A influência do rock progressivo é perceptível, não só pela presença no órgão de Flávio Venturini, que em 75 havia ingressado no grupo O Terço, mas também pela bateria inconfundível de Robertinho Silva, egresso da experiência com o Som Imaginário — que não só havia gravado seus três discos de carreira, mas acompanhado Milton Nascimento na versão ao vivo da obra-prima Milagre dos Peixes. Esta influência pode ser avaliada pelo leitor em faixas como a instrumental “Chapéu de Sol” (Beto Guedes e Flávio Venturini), na qual Guedes toca moog e flauta, e na pegada folk de “Salve Rainha” (Zé Eduardo/Tavinho Moura). Porém, como o Clube da Esquina não se restringia aos maneirismos do rock, abraçando toda espécie de manifestação musical, vale sublinhar a evidente influência deste ambiente sobre o disco, como, por exemplo, no forte sotaque andino de “Maria Solidária”, ou no choro “Belo Horizonte”, que conta com o clarinete luxuoso de Abel Ferreira. Outras presenças que marcam a sonoridade do álbum: Toninho Horta no contrabaixo e na guitarra, e Holy na percussão e na bateria.

Outro destaque do disco é "Nascente", de Bastos e Murilo Antunes, uma canção gravada por muitos artistas, inclusive Milton Nascimento e Flávio Venturini, entre outros. Mas foi através da balada rock-folk “Lumiar”, dedicada a um célebre reduto bicho grilo localizado no interior do Rio de Janeiro, que o disco ganhou alguma projeção, vendendo o triplo do esperado pela gravadora. A guitarra aguda, a as viradas de bateria e pratos estridentes, o piano quase percussivo pontuando a melodia, fazem de “Lumiar” um clássico absoluto dos anos 70, que ainda fascina 35 anos depois. No entanto, a faixa foi injustamente inserida no grupo de canções que obtiveram o excesso do reconhecimento popular e, por conseguinte, uma antipatia semelhante a que sofre a música de Bob Marley e Raul Seixas. Um efeito tão natural quanto previsível, ainda mais se levarmos em conta a situação exposta no início do texto.

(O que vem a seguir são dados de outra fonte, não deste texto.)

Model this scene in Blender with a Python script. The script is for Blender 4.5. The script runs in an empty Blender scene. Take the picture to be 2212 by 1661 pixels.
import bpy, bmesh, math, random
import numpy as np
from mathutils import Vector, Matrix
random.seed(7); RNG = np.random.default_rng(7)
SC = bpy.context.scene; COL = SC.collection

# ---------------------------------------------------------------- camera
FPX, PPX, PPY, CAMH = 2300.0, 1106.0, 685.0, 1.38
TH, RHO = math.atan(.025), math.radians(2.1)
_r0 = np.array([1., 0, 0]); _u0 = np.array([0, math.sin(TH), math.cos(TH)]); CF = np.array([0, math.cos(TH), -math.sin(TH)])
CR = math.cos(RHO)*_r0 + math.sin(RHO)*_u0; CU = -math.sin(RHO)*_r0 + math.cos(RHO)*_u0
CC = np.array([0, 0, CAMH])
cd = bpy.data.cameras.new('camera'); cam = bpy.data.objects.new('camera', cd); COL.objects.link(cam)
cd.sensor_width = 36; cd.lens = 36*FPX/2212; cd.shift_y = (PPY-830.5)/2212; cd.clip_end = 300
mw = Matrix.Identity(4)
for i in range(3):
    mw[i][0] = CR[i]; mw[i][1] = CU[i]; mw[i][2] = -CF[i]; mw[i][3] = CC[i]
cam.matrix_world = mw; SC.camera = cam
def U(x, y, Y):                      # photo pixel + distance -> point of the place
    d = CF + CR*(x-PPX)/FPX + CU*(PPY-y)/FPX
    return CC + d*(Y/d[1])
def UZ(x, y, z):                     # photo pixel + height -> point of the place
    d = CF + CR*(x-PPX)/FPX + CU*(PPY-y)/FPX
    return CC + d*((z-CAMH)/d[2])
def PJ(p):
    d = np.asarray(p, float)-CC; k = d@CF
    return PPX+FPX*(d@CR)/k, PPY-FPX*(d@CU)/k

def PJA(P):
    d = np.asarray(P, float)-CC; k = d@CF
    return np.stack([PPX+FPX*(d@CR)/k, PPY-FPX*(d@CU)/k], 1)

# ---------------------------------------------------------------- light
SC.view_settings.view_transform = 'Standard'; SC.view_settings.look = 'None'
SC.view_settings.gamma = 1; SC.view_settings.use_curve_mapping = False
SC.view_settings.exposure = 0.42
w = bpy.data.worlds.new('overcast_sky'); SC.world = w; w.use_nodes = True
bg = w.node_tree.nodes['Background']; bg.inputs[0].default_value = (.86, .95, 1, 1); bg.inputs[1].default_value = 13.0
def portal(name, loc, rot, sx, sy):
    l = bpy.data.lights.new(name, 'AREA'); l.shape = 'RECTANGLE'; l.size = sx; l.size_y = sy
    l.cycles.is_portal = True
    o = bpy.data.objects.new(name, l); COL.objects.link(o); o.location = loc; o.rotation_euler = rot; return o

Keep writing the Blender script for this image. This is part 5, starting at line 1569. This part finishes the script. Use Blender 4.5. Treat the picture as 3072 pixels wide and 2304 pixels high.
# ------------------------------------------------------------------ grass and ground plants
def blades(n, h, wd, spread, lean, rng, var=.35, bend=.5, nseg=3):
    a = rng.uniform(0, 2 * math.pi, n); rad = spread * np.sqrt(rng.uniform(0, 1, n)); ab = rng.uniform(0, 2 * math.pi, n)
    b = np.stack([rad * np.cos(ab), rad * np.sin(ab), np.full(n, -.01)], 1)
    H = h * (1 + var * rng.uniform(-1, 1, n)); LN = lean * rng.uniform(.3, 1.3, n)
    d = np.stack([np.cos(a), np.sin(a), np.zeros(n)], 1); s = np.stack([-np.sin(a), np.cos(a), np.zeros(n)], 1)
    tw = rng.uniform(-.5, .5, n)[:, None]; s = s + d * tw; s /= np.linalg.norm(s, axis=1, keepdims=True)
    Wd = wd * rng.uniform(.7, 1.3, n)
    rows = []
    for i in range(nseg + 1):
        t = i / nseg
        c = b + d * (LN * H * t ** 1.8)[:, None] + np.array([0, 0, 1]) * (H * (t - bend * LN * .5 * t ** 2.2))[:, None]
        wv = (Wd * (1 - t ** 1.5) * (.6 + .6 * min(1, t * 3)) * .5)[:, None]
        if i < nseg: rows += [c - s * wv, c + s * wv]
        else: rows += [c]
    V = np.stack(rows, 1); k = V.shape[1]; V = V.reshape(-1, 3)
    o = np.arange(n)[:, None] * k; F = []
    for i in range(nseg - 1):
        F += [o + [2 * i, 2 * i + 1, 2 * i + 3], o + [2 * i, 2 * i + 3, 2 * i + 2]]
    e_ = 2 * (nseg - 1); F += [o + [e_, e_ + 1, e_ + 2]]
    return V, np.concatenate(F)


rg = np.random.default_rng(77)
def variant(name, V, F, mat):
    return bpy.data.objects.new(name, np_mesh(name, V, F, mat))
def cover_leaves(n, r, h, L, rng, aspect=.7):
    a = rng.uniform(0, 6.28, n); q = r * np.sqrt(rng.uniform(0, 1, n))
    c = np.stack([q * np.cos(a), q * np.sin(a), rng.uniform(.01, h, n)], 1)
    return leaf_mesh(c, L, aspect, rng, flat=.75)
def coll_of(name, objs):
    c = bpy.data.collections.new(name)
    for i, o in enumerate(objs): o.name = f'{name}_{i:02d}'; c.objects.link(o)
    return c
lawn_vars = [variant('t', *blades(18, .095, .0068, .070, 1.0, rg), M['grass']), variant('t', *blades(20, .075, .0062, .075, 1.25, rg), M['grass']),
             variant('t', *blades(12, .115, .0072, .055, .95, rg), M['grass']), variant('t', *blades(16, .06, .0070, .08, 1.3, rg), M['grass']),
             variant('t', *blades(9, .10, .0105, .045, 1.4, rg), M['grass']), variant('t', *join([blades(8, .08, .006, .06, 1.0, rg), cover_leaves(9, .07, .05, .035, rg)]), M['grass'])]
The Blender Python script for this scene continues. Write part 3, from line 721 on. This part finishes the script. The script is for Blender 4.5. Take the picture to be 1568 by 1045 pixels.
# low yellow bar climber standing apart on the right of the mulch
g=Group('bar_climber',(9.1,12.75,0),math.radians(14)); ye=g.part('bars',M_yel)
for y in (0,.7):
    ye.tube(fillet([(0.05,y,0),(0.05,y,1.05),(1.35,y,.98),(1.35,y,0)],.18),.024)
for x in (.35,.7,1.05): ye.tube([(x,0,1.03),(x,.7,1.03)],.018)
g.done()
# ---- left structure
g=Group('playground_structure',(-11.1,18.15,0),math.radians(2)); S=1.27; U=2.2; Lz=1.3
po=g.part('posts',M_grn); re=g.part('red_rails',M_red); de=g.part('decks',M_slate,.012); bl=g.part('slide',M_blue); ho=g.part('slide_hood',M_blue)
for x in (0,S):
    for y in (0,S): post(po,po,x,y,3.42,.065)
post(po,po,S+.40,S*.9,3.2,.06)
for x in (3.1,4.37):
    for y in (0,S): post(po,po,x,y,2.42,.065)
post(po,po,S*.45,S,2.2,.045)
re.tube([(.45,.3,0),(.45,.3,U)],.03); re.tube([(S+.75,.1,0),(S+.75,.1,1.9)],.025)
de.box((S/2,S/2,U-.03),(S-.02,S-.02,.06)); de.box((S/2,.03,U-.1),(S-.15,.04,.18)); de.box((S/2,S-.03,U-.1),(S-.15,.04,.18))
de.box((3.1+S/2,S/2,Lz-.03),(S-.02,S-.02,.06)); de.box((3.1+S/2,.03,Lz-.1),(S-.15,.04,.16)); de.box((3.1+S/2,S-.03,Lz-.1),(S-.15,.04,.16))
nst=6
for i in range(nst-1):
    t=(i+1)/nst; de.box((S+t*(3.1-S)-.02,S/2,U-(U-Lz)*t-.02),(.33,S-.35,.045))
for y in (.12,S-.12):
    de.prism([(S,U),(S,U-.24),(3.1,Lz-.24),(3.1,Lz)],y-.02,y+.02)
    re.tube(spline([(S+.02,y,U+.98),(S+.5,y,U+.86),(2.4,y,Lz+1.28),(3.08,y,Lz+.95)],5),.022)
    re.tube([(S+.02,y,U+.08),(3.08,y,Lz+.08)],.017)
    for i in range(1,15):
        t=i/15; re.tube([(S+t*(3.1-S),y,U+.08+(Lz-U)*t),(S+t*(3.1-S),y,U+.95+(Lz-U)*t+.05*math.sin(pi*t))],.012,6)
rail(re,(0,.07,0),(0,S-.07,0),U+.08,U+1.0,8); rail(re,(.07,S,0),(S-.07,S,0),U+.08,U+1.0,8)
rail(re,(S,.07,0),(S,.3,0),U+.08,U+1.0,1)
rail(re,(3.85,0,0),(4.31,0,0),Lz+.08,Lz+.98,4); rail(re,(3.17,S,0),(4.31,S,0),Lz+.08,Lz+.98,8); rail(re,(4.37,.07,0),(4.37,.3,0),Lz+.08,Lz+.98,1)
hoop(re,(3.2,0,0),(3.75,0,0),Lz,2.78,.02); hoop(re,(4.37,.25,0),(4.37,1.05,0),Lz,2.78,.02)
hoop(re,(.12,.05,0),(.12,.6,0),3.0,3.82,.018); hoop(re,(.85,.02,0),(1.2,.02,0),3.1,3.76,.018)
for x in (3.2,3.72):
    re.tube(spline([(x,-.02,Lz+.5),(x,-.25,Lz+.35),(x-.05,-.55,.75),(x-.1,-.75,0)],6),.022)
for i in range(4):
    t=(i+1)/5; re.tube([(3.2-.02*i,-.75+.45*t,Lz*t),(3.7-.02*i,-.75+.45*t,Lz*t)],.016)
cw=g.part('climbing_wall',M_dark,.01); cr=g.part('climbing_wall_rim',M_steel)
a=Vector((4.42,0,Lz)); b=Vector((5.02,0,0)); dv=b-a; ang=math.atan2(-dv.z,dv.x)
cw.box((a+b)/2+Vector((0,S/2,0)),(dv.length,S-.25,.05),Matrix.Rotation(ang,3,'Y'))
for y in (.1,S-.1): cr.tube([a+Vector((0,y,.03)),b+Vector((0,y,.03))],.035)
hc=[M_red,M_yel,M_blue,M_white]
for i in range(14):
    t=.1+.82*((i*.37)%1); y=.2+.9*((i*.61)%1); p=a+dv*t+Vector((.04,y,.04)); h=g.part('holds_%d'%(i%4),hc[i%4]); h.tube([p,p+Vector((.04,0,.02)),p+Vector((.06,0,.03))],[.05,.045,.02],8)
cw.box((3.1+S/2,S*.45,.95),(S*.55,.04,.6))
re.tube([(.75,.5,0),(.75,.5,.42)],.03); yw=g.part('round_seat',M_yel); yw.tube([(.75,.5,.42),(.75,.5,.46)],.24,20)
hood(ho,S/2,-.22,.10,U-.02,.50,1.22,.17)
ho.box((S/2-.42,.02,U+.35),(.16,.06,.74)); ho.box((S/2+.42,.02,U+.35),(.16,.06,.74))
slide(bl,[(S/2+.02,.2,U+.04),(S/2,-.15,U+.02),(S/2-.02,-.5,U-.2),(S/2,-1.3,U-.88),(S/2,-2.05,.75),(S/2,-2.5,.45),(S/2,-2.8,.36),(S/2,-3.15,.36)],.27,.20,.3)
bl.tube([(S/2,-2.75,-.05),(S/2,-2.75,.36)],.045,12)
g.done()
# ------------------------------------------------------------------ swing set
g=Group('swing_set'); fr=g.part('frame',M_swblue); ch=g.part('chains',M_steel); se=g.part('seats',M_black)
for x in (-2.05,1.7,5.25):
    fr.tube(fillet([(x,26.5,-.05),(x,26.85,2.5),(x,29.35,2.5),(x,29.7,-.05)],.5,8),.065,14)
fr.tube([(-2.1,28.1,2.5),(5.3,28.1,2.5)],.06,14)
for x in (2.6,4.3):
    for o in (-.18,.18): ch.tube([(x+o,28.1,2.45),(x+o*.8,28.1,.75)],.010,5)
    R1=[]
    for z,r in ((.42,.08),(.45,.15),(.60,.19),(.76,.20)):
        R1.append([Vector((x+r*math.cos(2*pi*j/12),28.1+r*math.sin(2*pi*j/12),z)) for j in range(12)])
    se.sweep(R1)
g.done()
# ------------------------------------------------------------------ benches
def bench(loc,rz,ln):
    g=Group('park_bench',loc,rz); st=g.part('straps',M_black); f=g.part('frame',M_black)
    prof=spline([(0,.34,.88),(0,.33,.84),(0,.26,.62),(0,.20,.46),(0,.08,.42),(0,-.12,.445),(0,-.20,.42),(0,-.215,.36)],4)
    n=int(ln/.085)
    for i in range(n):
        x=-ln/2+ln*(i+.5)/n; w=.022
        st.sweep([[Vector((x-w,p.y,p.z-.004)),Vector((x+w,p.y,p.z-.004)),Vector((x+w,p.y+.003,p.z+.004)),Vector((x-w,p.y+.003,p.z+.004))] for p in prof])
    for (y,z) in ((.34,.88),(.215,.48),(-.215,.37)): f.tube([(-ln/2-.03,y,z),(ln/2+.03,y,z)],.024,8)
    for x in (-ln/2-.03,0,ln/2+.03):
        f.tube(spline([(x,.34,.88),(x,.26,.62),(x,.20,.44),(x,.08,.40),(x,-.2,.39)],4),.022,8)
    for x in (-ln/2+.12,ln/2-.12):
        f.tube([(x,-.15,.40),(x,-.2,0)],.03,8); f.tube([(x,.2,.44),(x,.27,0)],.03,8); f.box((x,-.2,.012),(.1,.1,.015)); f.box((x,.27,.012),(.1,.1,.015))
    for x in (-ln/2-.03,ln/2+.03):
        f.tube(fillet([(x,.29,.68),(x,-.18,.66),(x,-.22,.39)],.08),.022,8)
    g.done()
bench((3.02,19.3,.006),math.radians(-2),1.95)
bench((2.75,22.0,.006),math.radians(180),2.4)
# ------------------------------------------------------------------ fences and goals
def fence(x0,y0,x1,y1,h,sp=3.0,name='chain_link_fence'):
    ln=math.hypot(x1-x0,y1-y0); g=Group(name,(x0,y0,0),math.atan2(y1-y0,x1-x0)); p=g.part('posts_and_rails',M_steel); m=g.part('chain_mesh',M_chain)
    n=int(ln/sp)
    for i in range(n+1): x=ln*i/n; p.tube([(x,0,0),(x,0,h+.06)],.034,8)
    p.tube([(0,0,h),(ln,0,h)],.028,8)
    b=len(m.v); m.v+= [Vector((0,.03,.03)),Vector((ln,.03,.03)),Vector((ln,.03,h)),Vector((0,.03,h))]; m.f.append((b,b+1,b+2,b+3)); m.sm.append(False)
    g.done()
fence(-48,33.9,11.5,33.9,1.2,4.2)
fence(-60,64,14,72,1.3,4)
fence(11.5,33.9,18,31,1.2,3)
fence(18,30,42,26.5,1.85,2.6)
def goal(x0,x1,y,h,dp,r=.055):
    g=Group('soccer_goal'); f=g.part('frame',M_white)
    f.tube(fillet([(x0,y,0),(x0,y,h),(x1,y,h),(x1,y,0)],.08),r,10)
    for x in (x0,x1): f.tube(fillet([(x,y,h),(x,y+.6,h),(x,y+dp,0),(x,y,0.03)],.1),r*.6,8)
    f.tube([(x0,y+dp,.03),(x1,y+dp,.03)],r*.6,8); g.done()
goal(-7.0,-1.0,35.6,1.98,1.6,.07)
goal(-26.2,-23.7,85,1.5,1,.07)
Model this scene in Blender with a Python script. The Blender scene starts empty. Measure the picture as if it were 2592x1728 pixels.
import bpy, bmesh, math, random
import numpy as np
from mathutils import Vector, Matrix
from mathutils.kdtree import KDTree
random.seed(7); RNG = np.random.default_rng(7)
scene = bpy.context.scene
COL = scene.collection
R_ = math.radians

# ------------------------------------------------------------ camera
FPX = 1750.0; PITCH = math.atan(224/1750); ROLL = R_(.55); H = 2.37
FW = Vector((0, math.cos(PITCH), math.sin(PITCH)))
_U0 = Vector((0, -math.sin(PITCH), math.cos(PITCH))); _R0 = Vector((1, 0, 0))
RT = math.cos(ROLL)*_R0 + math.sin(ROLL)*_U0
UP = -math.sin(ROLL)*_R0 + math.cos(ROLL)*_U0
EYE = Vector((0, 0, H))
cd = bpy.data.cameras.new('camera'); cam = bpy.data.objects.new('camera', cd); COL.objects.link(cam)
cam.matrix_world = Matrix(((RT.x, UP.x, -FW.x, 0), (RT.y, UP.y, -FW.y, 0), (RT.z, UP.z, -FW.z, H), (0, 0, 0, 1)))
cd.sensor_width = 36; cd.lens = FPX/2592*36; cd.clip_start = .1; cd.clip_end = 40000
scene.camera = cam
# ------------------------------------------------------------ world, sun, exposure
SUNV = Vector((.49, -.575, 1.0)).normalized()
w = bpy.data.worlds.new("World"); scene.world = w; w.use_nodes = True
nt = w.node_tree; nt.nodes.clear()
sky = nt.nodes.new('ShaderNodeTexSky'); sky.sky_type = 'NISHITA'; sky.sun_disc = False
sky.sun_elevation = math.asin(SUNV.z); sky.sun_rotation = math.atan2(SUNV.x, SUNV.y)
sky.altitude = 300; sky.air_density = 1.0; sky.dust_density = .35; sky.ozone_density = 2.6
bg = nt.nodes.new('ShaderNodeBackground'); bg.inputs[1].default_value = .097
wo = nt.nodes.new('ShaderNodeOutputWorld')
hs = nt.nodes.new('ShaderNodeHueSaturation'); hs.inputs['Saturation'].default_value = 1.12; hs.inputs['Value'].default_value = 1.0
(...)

Mas que não se engane o leitor, pois Beto Guedes não é apenas um grande instrumentista, muito menos se resume a uma espécie de hitmaker, idolatrado por universitários e hippies de última hora. Estamos a falar, antes de mais nada, de um compositor de harmonias e melodias fortemente evocativas (em “Choveu”, com Ronaldo Bastos, e “Bandolim”), de um artista capaz de usar sua habilidade de arranjador para criar climas simultaneamente bucólicos e solenes, e, sobretudo, de um cantor excepcional. Seu canto anasalado, repleto de falsetes e imprecisões, e que rende comparações inevitáveis com Dylan e Neil Young, se destaca pelo timbre peculiar, de tal forma que podemos remeter a um verso que Bowie dedicou a Dylan: “a voice of sand and glue”.

A Página do Relâmpago Elétrico pode, no fim das contas, dar a impressão de ser um disco que atira para todos os lados, mas talvez seja este o seu maior trunfo. Parece que, ao fazê-lo, Beto Guedes desejou criar para além de uma obra musical, uma espécie de auto-retrato em andamento, como o comprova a combinação ideogrâmica de sua foto (ou de seu pai?) com o símbolo de uma semente, que se repetiria nos álbuns seguintes, Amor de Índio (1978) e Sol de Primavera (1979).